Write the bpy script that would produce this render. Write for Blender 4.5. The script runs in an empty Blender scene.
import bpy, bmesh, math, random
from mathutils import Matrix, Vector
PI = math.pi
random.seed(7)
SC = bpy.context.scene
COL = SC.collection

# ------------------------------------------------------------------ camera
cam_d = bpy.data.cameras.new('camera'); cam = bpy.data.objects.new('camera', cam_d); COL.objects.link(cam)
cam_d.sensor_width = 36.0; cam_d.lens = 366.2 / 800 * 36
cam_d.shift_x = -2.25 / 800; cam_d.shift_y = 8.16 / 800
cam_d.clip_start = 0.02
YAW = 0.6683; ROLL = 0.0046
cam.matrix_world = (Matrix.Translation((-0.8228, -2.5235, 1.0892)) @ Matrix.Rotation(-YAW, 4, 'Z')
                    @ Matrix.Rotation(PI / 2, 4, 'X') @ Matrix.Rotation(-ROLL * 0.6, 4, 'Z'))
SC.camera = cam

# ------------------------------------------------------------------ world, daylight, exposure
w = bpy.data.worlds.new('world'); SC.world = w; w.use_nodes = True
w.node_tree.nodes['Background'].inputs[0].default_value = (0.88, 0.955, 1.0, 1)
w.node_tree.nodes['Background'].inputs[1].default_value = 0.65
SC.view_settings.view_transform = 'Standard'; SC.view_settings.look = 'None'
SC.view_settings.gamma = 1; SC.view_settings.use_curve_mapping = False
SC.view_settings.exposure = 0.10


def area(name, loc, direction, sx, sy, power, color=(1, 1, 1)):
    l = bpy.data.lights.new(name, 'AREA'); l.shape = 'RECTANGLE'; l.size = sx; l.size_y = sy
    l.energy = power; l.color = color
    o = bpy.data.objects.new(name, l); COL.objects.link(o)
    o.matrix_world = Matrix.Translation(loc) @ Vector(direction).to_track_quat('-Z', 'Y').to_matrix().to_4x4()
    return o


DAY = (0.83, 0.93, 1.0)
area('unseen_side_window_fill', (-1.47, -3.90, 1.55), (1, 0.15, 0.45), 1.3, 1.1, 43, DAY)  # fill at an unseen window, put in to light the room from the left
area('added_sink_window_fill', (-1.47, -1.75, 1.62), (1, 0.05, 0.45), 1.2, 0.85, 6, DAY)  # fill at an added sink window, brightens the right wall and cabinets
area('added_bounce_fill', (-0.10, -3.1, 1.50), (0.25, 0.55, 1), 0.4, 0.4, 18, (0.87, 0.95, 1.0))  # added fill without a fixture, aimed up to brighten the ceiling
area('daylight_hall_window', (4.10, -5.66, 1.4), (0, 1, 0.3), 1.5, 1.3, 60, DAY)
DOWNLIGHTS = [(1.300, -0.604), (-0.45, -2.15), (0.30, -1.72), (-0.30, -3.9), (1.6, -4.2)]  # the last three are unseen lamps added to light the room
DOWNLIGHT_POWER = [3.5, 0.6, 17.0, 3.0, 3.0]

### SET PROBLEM
Set down every line of the listing above again, exactly as given.

### RESPONSE
Write the bpy script that would produce this render. Write for Blender 4.5. The script runs in an empty Blender scene.
import bpy, bmesh, math, random
from mathutils import Matrix, Vector
PI = math.pi
random.seed(7)
SC = bpy.context.scene
COL = SC.collection

# ------------------------------------------------------------------ camera
cam_d = bpy.data.cameras.new('camera'); cam = bpy.data.objects.new('camera', cam_d); COL.objects.link(cam)
cam_d.sensor_width = 36.0; cam_d.lens = 366.2 / 800 * 36
cam_d.shift_x = -2.25 / 800; cam_d.shift_y = 8.16 / 800
cam_d.clip_start = 0.02
YAW = 0.6683; ROLL = 0.0046
cam.matrix_world = (Matrix.Translation((-0.8228, -2.5235, 1.0892)) @ Matrix.Rotation(-YAW, 4, 'Z')
                    @ Matrix.Rotation(PI / 2, 4, 'X') @ Matrix.Rotation(-ROLL * 0.6, 4, 'Z'))
SC.camera = cam

# ------------------------------------------------------------------ world, daylight, exposure
w = bpy.data.worlds.new('world'); SC.world = w; w.use_nodes = True
w.node_tree.nodes['Background'].inputs[0].default_value = (0.88, 0.955, 1.0, 1)
w.node_tree.nodes['Background'].inputs[1].default_value = 0.65
SC.view_settings.view_transform = 'Standard'; SC.view_settings.look = 'None'
SC.view_settings.gamma = 1; SC.view_settings.use_curve_mapping = False
SC.view_settings.exposure = 0.10


def area(name, loc, direction, sx, sy, power, color=(1, 1, 1)):
    l = bpy.data.lights.new(name, 'AREA'); l.shape = 'RECTANGLE'; l.size = sx; l.size_y = sy
    l.energy = power; l.color = color
    o = bpy.data.objects.new(name, l); COL.objects.link(o)
    o.matrix_world = Matrix.Translation(loc) @ Vector(direction).to_track_quat('-Z', 'Y').to_matrix().to_4x4()
    return o


DAY = (0.83, 0.93, 1.0)
area('unseen_side_window_fill', (-1.47, -3.90, 1.55), (1, 0.15, 0.45), 1.3, 1.1, 43, DAY)  # fill at an unseen window, put in to light the room from the left
area('added_sink_window_fill', (-1.47, -1.75, 1.62), (1, 0.05, 0.45), 1.2, 0.85, 6, DAY)  # fill at an added sink window, brightens the right wall and cabinets
area('added_bounce_fill', (-0.10, -3.1, 1.50), (0.25, 0.55, 1), 0.4, 0.4, 18, (0.87, 0.95, 1.0))  # added fill without a fixture, aimed up to brighten the ceiling
area('daylight_hall_window', (4.10, -5.66, 1.4), (0, 1, 0.3), 1.5, 1.3, 60, DAY)
DOWNLIGHTS = [(1.300, -0.604), (-0.45, -2.15), (0.30, -1.72), (-0.30, -3.9), (1.6, -4.2)]  # the last three are unseen lamps added to light the room
DOWNLIGHT_POWER = [3.5, 0.6, 17.0, 3.0, 3.0]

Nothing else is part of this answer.